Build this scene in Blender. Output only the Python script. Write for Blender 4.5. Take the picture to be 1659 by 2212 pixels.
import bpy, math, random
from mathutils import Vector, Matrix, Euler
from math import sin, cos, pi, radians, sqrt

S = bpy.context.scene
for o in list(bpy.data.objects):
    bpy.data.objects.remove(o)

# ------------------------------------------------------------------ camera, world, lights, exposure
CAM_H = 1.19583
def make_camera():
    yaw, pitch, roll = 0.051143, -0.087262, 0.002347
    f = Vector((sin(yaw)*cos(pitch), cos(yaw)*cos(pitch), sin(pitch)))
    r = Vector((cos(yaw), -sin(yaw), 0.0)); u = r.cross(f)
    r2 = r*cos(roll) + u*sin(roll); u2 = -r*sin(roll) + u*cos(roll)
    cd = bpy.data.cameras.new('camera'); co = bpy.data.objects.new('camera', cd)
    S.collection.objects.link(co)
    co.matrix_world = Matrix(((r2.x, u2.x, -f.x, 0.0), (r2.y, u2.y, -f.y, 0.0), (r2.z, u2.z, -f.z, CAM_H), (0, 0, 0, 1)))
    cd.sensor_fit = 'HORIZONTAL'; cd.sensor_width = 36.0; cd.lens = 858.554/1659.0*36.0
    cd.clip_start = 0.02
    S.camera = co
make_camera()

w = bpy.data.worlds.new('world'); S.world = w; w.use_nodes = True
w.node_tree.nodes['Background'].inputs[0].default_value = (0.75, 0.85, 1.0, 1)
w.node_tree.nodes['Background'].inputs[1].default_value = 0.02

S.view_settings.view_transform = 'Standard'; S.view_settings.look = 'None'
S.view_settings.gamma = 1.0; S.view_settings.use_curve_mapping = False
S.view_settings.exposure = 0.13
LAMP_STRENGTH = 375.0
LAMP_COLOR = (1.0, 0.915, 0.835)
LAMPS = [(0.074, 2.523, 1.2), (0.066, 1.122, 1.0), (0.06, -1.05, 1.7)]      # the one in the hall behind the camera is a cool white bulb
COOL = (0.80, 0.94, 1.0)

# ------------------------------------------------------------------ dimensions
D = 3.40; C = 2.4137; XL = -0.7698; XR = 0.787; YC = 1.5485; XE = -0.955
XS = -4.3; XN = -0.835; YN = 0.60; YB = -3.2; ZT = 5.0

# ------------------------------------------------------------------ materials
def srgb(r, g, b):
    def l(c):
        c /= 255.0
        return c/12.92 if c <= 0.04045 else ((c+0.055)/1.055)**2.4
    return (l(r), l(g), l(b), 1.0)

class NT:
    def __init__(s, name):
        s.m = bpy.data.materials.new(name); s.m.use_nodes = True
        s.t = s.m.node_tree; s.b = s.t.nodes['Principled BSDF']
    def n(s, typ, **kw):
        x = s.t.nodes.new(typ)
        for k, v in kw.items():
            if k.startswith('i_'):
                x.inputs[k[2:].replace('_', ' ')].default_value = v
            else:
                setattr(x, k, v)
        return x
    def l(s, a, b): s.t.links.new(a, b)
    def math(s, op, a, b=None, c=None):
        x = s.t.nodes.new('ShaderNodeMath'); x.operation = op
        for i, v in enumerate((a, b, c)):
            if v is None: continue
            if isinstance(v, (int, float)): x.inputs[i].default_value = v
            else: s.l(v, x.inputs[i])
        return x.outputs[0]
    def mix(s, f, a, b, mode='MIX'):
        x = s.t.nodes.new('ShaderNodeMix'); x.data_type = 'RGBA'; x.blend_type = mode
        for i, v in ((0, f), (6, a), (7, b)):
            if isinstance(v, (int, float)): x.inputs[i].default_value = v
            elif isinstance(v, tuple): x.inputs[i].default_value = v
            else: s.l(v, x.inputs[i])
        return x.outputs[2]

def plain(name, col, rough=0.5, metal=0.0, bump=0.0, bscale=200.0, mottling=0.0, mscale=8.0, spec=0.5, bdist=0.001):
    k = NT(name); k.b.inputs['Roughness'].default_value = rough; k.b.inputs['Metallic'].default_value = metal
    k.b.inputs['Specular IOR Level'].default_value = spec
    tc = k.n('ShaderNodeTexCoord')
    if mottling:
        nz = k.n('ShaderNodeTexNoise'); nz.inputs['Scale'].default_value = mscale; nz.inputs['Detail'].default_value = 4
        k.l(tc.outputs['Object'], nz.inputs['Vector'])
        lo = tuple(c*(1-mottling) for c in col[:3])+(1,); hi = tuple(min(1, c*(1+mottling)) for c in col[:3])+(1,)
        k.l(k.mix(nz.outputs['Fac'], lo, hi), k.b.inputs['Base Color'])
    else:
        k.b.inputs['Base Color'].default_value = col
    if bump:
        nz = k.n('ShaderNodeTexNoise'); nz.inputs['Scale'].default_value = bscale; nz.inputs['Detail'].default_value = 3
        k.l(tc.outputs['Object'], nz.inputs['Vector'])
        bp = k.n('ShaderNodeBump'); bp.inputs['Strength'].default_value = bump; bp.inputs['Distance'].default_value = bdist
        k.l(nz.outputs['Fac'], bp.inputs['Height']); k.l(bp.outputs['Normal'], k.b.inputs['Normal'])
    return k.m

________

* _WRITTEN INSTRUCTION_
Starting at the first line of the data above, please restate word for word every line up to and including the one that holds "bpy.data.objects.remove(o)", and add nothing else.

* _TASK RESULT_
Build this scene in Blender. Output only the Python script. Write for Blender 4.5. Take the picture to be 1659 by 2212 pixels.
import bpy, math, random
from mathutils import Vector, Matrix, Euler
from math import sin, cos, pi, radians, sqrt

S = bpy.context.scene
for o in list(bpy.data.objects):
    bpy.data.objects.remove(o)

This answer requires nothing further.